# What you will do:
Nothing outside the lines from the one containing "Build this scene" down to the one containing "w.node_tree.nodes['Background'].inputs[1].default_value = 1.2" belongs in the copy; print that span exactly, both ends included, with pictures removed.

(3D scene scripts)
[start]
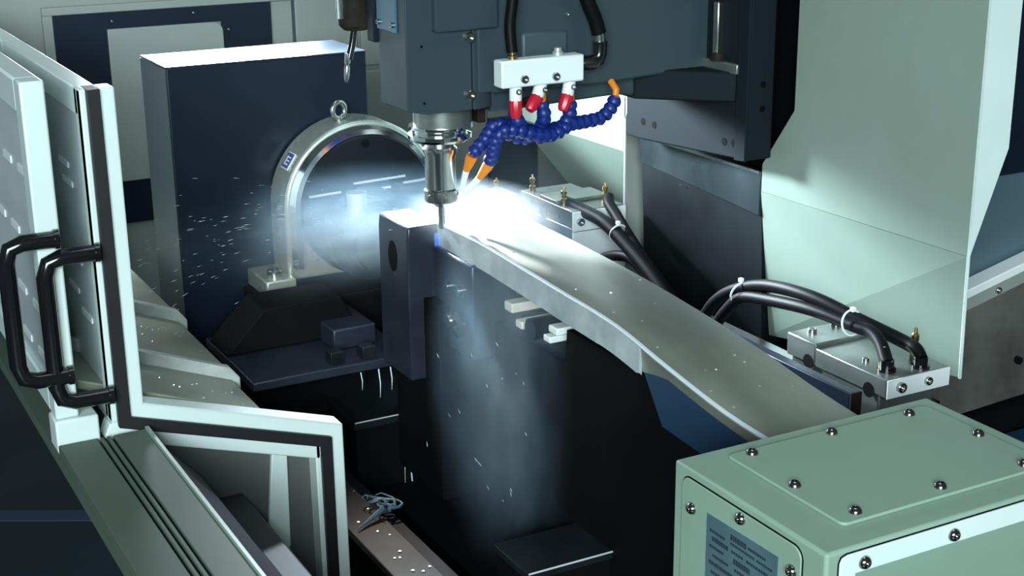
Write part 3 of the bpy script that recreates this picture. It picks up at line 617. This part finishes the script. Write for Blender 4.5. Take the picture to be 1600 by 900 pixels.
for nm, pth, rad, lb in (('a',rh1,.0100,'outer black grease hose arching from the right carriage, ending at its rear socket'),('b',rh2,.0095,'inner black grease hose arching from the right carriage, ending at its front socket'),('c',bh1,.0125,'black grease hose from the front corner of the back carriage'),('d',bh2,.0105,'black grease hose from the rear corner of the back carriage'),('e',bh3,.0095,'short black grease hose looping below the white plate of the back carriage')):
    tag(MB().tube(pth, rad, 14, smooth=8).build('grease_hose', 'hose_black'), lb, 'hose', G)
tl = ('white cable tie round the hose bundle behind the blade','white cable tie at the crest of the right hose arch','white cable tie with a square head near the right carriage')
for (c, ax, rr_), lb in zip((((.405,.118,1.030),(0,-1,-.35),.0165),((.415,-.232,1.013),(0,-1,-.35),.0185),((.418,-.492,1.038),(0,-1,.2),.0185)), tl):
    mb = MB().torus(c, ax, rr_, .0016, 24, 6); mb.box(c[0]-.003,c[0]+.003,c[1]-.004,c[1]+.003,c[2]+rr_-.001,c[2]+rr_+.005); tag(mb.build('cable_tie', 'cablewhite'), lb, 'cable tie')

# ------------------------------------------------------------------ tailstock box
ts = thing('tailstock_box', 'pale green tailstock box with screwed cover plates at lower right', 'tailstock', (.02,-1.0,.3))
X0, X1, Y0, Y1, Z1 = -.1555, .192, -1.1125, -.873, 1.100
mb = MB(); Zb, zp, zq, xp, yp = .55, 1.0715, 1.030, -.119, Y0+.022
N = {k: mb.bm.verts.new(p) for k, p in dict(A=(X0,Y0,Zb), B=(X0,Y0,Z1), C=(X1,Y0,Z1), E=(X1,Y0,zp), F=(xp,Y0,zp), G=(xp,Y0,Zb), H=(X1,yp,zq), I=(xp,yp,zq), J=(X1,yp,Zb), K=(xp,yp,Zb), L=(X0,Y1,Zb), O=(X0,Y1,Z1), P=(X1,Y1,Z1), Q=(X1,Y1,Zb)).items()}
for q in ('ABCEFG', 'FEHI', 'IHJK', 'FIKG', 'BOPC', 'LOBA', 'LQPO', 'CPQJHE', 'AGKJQL'): mb.bm.faces.new([N[c] for c in q])
mb.build('box_body', 'celadon', ts, bevel=.0035, seg=3)
MB().box(X0+.03, X1-.03, Y0+.03, Y1-.03, .30, .55).build('box_pedestal', 'navy', ts)
MB().cyl((.075,Y1-.002,.99), (.075,-.835,.99), .024, n=24).build('live_centre', 'steel', ts)
mb = MB(); mb.prism(rrect(-.107,.168,-1.078,-.896,.008), 'z', Z1, Z1+.0035); tp = mb.build('top_plate', 'celadon', ts, bevel=.001)
for p in ((-.082,-.907),(-.093,-.990),(-.080,-1.064),(.029,-1.063),(.025,-.906),(.133,-.908),(.157,-.987),(.140,-1.066)): screw(tp, (p[0],p[1],Z1+.0035), (0,0,1), .0066)
def seam(P, Q_, axis, a, b):
    mb = MB(); f3 = lambda p, t: {'x': (t,p[0],p[1]), 'y': (p[0],t,p[1])}[axis]
    R4 = [[mb.bm.verts.new(f3(p, t)) for p in L_] for L_, t in ((P,a),(Q_,a),(Q_,b),(P,b))]
    n = len(P)
    for i in range(n):
        j = (i+1) % n
        for k in range(4): mb.bm.faces.new((R4[k][i], R4[k][j], R4[(k+1)%4][j], R4[(k+1)%4][i]))
    return mb
mb = MB(); mb.prism(rrect(-1.0805,-.8900,.80,1.0905,.012), 'x', X0-.0022, X0); sp = mb.build('side_plate', 'celadon', ts, bevel=.0008)
seam(rrect(-1.0820,-.8885,.79,1.0920,.0135), rrect(-1.0803,-.8902,.80,1.0903,.012), 'x', X0-.0004, X0+.002).build('shadow_gap', 'black', sp)
for y, z in ((-.909,1.060),(-.990,1.0835),(-1.069,1.064)): screw(sp, (X0-.0022,y,z), (-1,0,0), .0066)
MB().prism([(-1.049,.93),(-.936,.93),(-.936,1.0665),(-1.049,1.0690)], 'x', X0-.0032, X0-.0020).build('nameplate', 'plate', sp)
npl = bpy.data.objects['nameplate']
rows = [(1.058,[(.040,.062,.006),(.068,.094,.003)]),(1.051,[(.006,.030,.003),(.040,.075,.0025),(.082,.106,.0025)]),(1.043,[(.010,.034,.005),(.042,.058,.003),(.066,.100,.003)]),(1.034,[(.006,.030,.003),(.046,.070,.006)]),(1.025,[(.012,.036,.003),(.048,.066,.003),(.074,.102,.003)]),(1.016,[(.006,.044,.004),(.056,.078,.003)]),(1.006,[(.010,.030,.003),(.040,.074,.004),(.084,.104,.003)]),(.996,[(.006,.040,.003),(.052,.090,.003)])]
mb = MB()
for z, segs in rows:
    for a, b8, hgt in segs:
        x_ = a
        while x_ < b8:
            wd = random.choice((.0022,.003,.0036)); mb.box(X0-.0036, X0-.0031, -.936-x_-wd, -.936-x_, z-hgt/2, z+hgt/2); x_ += wd+.0009
mb.build('printed_lines', 'ink', npl)
mb = MB(); mb.prism([(X1-.004,1.0735),(X1-.004,1.0945),(-.132,1.0945),(-.138,1.0925),(-.1405,1.0875),(-.1405,1.0735),(-.1405,.80),(-.122,.80),(-.1215,1.0735)], 'y', Y0-.0022, Y0); fpz = mb.build('front_plate', 'white', ts, bevel=.0006)
mb = MB(); mb.prism([(X1-.003,1.0945),(X1-.003,1.0960),(-.1325,1.0960),(-.1395,1.0937),(-.1420,1.0878),(-.1420,.80),(-.1405,.80),(-.1405,1.0875),(-.138,1.0925),(-.132,1.0945)], 'y', Y0-.0005, Y0+.001); mb.build('shadow_gap', 'black', fpz)
for x in (-.112,-.002,.108): screw(fpz, (x,Y0-.0022,1.0825), (0,-1,0), .0068)

# ------------------------------------------------------------------ right background
rs = thing('side_enclosure', 'blue grey side enclosure panel with bright ledge at the right edge', 'enclosure', (1.0,-.2,.6))
mb = MB(); mb.box(.76,1.45,-.262,-.245,.80,1.150); mb.build('blue_panel', 'bgpanel', rs)
MB().box(.76,1.6,-.275,-.24,1.150,1.9).build('dark_panel', 'navy', rs, bevel=.003)
MB().cyl((1.02,-.282,1.265),(1.02,-.272,1.265),.007,n=16).build('panel_screw', 'chrome', rs)
k = .226
def led(z0, z1): return [(.745,.966+z0+(.745-.835)*k),(1.35,.966+z0+(1.35-.835)*k),(1.35,.966+z1+(1.35-.835)*k),(.745,.966+z1+(.745-.835)*k)]
MB().prism(led(-.016,0), 'y', -.305, -.268).build('ledge', 'manifold', rs, bevel=.002)
lf = MB().prism(led(-.041,-.0165), 'y', -.300, -.268).build('ledge_flange', 'wall', rs, bevel=.001)
screw(lf, (.917,-.300,.955), (0,-1,.0), .0058, ME_CAP)
mb = MB(); v = [mb.bm.verts.new(p) for p in ((.745,-.29,.905),(1.35,-.29,1.04),(1.35,-.33,.78),(.745,-.33,.75),(.745,-.27,.905),(1.35,-.27,1.04),(1.35,-.31,.78),(.745,-.31,.75))]
for q in ((0,1,2,3),(7,6,5,4),(0,4,5,1),(1,5,6,2),(2,6,7,3),(3,7,4,0)): mb.bm.faces.new([v[i] for i in q])
mb.build('stained_slope', 'waygrey', rs)
MB().cyl((.965,-.322,.822),(.965,-.300,.822),.007,n=14).build('drain_hole', 'black', rs)
MB().box(.745,1.5,-.345,-.305,.3,.75).build('lower_panel', 'black', rs)
tag(MB().box(.66,1.2,-.52,-.36,.55,.715).build('blue_tray', 'deepblue', bevel=.006), 'dark blue tray behind the tailstock box at the right edge', 'tray')

# ------------------------------------------------------------------ coolant spray, drips, chips and mist
mb = MB()
def drop(p, d, L, rr):
    p = Vector(p); d = Vector(d).normalized(); q = d.orthogonal().normalized(); s2 = d.cross(q)
    a = mb.bm.verts.new(p-d*L*.5); e = mb.bm.verts.new(p+d*L*.5)
    ring = [mb.bm.verts.new(p+(q*math.cos(t)+s2*math.sin(t))*rr+d*L*.12) for t in (0,1.571,3.142,4.712)]
    for i in range(4): mb.bm.faces.new((a, ring[(i+1)%4], ring[i])); mb.bm.faces.new((e, ring[i], ring[(i+1)%4]))
for i in range(170):
    t = random.random()**.8; a = random.gauss(0, .20); el_ = random.gauss(.10, .14)
    d = Vector((-math.cos(a), math.sin(a)+.35, el_)); L = .05+.42*t
    p = Vector((-.01,.03,1.135))+d.normalized()*L+Vector((0,0,-.12*t*t+random.gauss(0,.015)))
    if p.y > .43 or p.x < -.46: continue
    drop(p, d+Vector((0,0,-.5*t)), random.uniform(.004,.013), random.uniform(.00014,.00032))
for i in range(40):
    p = Vector((random.uniform(-.05,.12), random.uniform(-.25,.02), random.uniform(.72,1.06))); drop(p, (random.gauss(.3,.2),-.4,-1), random.uniform(.004,.012), random.uniform(.0003,.0006))
mb.build('coolant_droplets', 'water', kind='stuff'); sd = bpy.data.objects['coolant_droplets']; tag(sd, 'fine bright coolant droplets flying left from the cutter', 'spray')
mb = MB()
for x, z0, z1, y, rr in ((.010,.842,.66,.158,.0030),(-.030,.842,.80,.158,.0012),(-.052,.842,.79,.158,.0012),(-.085,.842,.81,.158,.0010),(.055,.735,.66,.156,.0016),(-.012,.735,.62,.156,.0012),(.002,.64,.56,.156,.0014)):
    mb.tube([(x,y,z0),(x+.002,y-.001,(z0+z1)/2),(x+.001,y-.001,z1)], [rr, rr*.8, rr*.2], 7)
tag(mb.build('coolant_drips', 'water', kind='stuff'), 'thin coolant streams dripping from the dark table edge', 'drips')
mb = MB()
def speck(p, s3):
    mb.box(p[0]-s3, p[0]+s3, p[1]-s3, p[1]+s3, p[2], p[2]+s3*.8, Matrix.Rotation(random.random()*3, 3, 'Z'), Vector(p))
for i in range(26):
    x = random.uniform(-.49,-.34); y = random.choice((random.uniform(-.09,.07), random.uniform(.14,.36))); dr = .020 if y < .085 else .008
    speck((x, y, .922-dr+(x+.325)*-.385+.0005), random.uniform(.0005,.0011))
for i in range(26):
    y = random.uniform(-.75,-.05); t = random.uniform(.05,.95); speck((.010+.145*t, y, zl_at(y)-.006*t+.006*math.sin(math.pi*t)-.0005), random.uniform(.0006,.0018))
for i in range(14): speck((random.uniform(-.22,-.165), random.uniform(-.35,.07), .7002), random.uniform(.0008,.002))
tag(mb.build('metal_chips', 'alu', kind='stuff'), 'tiny bright metal chips scattered over covers, blade and rail', 'chips')
mb = MB()
for k_ in range(7):
    pts = []; p = Vector((-.150+random.gauss(0,.008), -.085+random.gauss(0,.012), .706)); a = random.uniform(0,6.3)
    for j in range(7): pts.append(p.copy()); p += Vector((math.cos(a), math.sin(a), random.uniform(-.2,.5)))*.010; a += random.uniform(.3,1.1)
    mb.tube(pts, [.0030,.0008], 6)
mb.tube([(-.215,-.125,.704),(-.19,-.11,.706),(-.16,-.095,.712)], [.001,.005], 6)
tag(mb.build('swarf_curl', 'bluecloth'), 'bluish tangled swarf curl lying on the rusty rail', 'swarf')

def mist(name, c, rad, dens, col, label, aniso=.35, rot=(0,0,0), noise=5.0, power=2.0):
    bm_ = MB(); bm_.lathe([(0,-1)]+[(math.cos(math.radians(a)), math.sin(math.radians(a))) for a in range(-75,90,15)]+[(0,1)], (0,0,0), n=20)
    o = bm_.build(name, M['water'], kind='stuff'); o.location = c; o.scale = rad; o.rotation_euler = rot
    m = bpy.data.materials.new(name); m.use_nodes = True; nt = m.node_tree; nt.nodes.remove(nt.nodes['Principled BSDF'])
    out = nt.nodes['Material Output']; sc = nt.nodes.new('ShaderNodeVolumeScatter'); sc.inputs['Color'].default_value = (*col, 1); sc.inputs['Anisotropy'].default_value = aniso
    tc = nt.nodes.new('ShaderNodeTexCoord'); gr = nt.nodes.new('ShaderNodeTexGradient'); gr.gradient_type = 'SPHERICAL'
    nz_ = nt.nodes.new('ShaderNodeTexNoise'); nz_.inputs['Scale'].default_value = noise; nz_.inputs['Detail'].default_value = 3
    pw = nt.nodes.new('ShaderNodeMath'); pw.operation = 'POWER'; pw.inputs[1].default_value = power
    mr = nt.nodes.new('ShaderNodeMapRange'); mr.inputs[1].default_value = .3; mr.inputs[2].default_value = .75; mr.inputs[3].default_value = .25; mr.inputs[4].default_value = 1.6
    mu = nt.nodes.new('ShaderNodeMath'); mu.operation = 'MULTIPLY'; mu2 = nt.nodes.new('ShaderNodeMath'); mu2.operation = 'MULTIPLY'; mu2.inputs[1].default_value = dens
    L = nt.links.new
    L(tc.outputs['Object'], gr.inputs[0]); L(tc.outputs['Object'], nz_.inputs['Vector']); L(gr.outputs['Fac'], pw.inputs[0]); L(nz_.outputs['Fac'], mr.inputs[0])
    L(pw.outputs[0], mu.inputs[0]); L(mr.outputs[0], mu.inputs[1]); L(mu.outputs[0], mu2.inputs[0]); L(mu2.outputs[0], sc.inputs['Density']); L(sc.outputs[0], out.inputs['Volume'])
    o.data.materials.clear(); o.data.materials.append(m); tag(o, label, 'mist'); return o
mist('coolant_mist', (.085,.03,1.125), (.13,.17,.055), 18, (.86,.95,1.0), 'dense white coolant mist glowing round the cutter', power=1.6)
mist('coolant_mist', (-.07,.26,1.065), (.38,.16,.125), 15, (.50,.78,1.0), 'thin bluish coolant mist fanning left over the rotary table', noise=5, power=2.3, aniso=.5)
mist('coolant_mist', (.045,-.19,.93), (.155,.17,.38), 9, (.52,.78,1.0), 'bluish coolant mist falling in front of the dark fixture', noise=4, power=1.5, aniso=0)
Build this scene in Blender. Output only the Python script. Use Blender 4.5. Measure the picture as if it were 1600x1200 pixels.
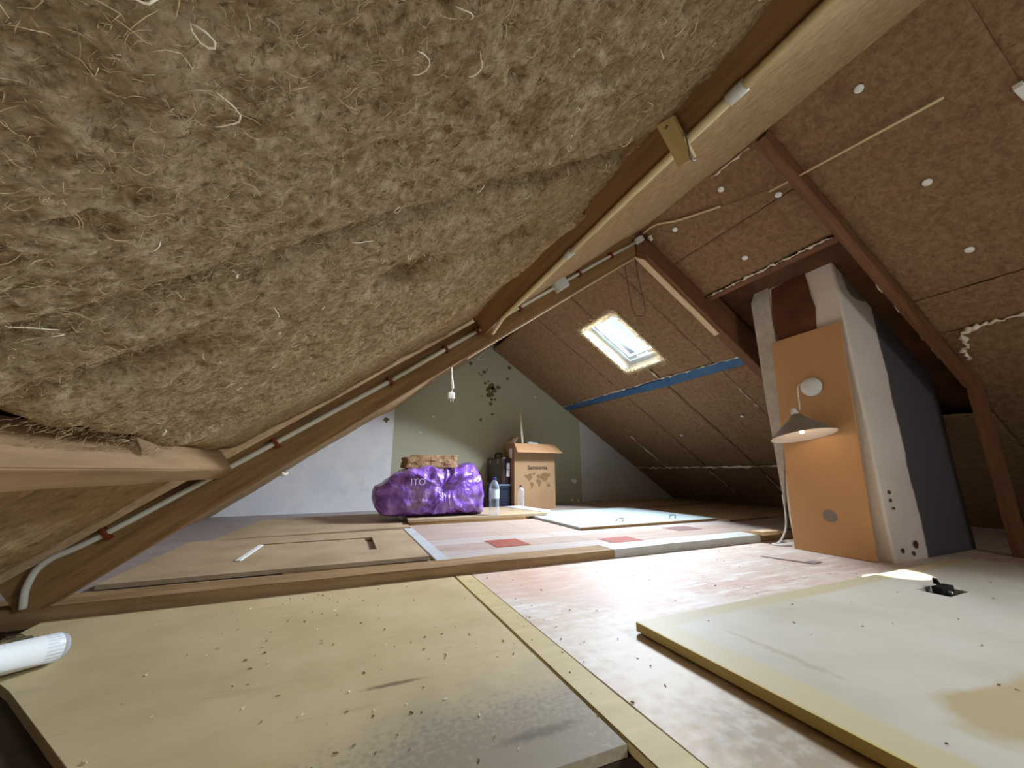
import bpy, bmesh, math, random
import numpy as np
from mathutils import Vector, Matrix

for o in list(bpy.data.objects): bpy.data.objects.remove(o)
SC = bpy.context.scene
COL = SC.collection
random.seed(7); RNG = np.random.default_rng(7)

# ------------------------------------------------------------------ camera
yaw, pit = math.radians(23.45), math.radians(12.95)
CF = Vector((math.sin(yaw)*math.cos(pit), math.cos(yaw)*math.cos(pit), math.sin(pit)))
CR = Vector((math.cos(yaw), -math.sin(yaw), 0)); CU = CR.cross(CF)
cd = bpy.data.cameras.new('camera'); cam = bpy.data.objects.new('camera', cd); COL.objects.link(cam)
cd.sensor_width = 36; cd.lens = 590/1600*36; cd.clip_start = 0.01
m = Matrix((CR, CU, -CF)).transposed().to_4x4(); m.translation = (0, 0, 0.449); cam.matrix_world = m
SC.camera = cam

# ------------------------------------------------------------------ sky, daylight, added lamps, exposure
SC.view_settings.view_transform = 'Standard'; SC.view_settings.look = 'None'
SC.view_settings.gamma = 1; SC.view_settings.use_curve_mapping = False
SC.view_settings.exposure = 0.12
w = bpy.data.worlds.new('sky'); SC.world = w; w.use_nodes = True
w.node_tree.nodes['Background'].inputs[0].default_value = (0.80, 0.90, 1.0, 1)
w.node_tree.nodes['Background'].inputs[1].default_value = 1.2

TL, TR = 0.735, 0.67                       # slopes of the roof, left and right
RX, RZ = 1.718, 2.056                      # ridge
cl, sl_ = 1/math.hypot(1, TL), TL/math.hypot(1, TL)
cr, sr_ = 1/math.hypot(1, TR), TR/math.hypot(1, TR)
def PL(xs, y, n=0):   # point on left slope, n into the room
    return Vector((xs + n*sl_, y, RZ-(RX-xs)*TL - n*cl))
def PR(xs, y, n=0):
    return Vector((xs - n*sr_, y, RZ-(xs-RX)*TR - n*cr))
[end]
# Exercise output:
Build this scene in Blender. Output only the Python script. Use Blender 4.5. Measure the picture as if it were 1600x1200 pixels.
import bpy, bmesh, math, random
import numpy as np
from mathutils import Vector, Matrix

for o in list(bpy.data.objects): bpy.data.objects.remove(o)
SC = bpy.context.scene
COL = SC.collection
random.seed(7); RNG = np.random.default_rng(7)

# ------------------------------------------------------------------ camera
yaw, pit = math.radians(23.45), math.radians(12.95)
CF = Vector((math.sin(yaw)*math.cos(pit), math.cos(yaw)*math.cos(pit), math.sin(pit)))
CR = Vector((math.cos(yaw), -math.sin(yaw), 0)); CU = CR.cross(CF)
cd = bpy.data.cameras.new('camera'); cam = bpy.data.objects.new('camera', cd); COL.objects.link(cam)
cd.sensor_width = 36; cd.lens = 590/1600*36; cd.clip_start = 0.01
m = Matrix((CR, CU, -CF)).transposed().to_4x4(); m.translation = (0, 0, 0.449); cam.matrix_world = m
SC.camera = cam

# ------------------------------------------------------------------ sky, daylight, added lamps, exposure
SC.view_settings.view_transform = 'Standard'; SC.view_settings.look = 'None'
SC.view_settings.gamma = 1; SC.view_settings.use_curve_mapping = False
SC.view_settings.exposure = 0.12
w = bpy.data.worlds.new('sky'); SC.world = w; w.use_nodes = True
w.node_tree.nodes['Background'].inputs[0].default_value = (0.80, 0.90, 1.0, 1)
w.node_tree.nodes['Background'].inputs[1].default_value = 1.2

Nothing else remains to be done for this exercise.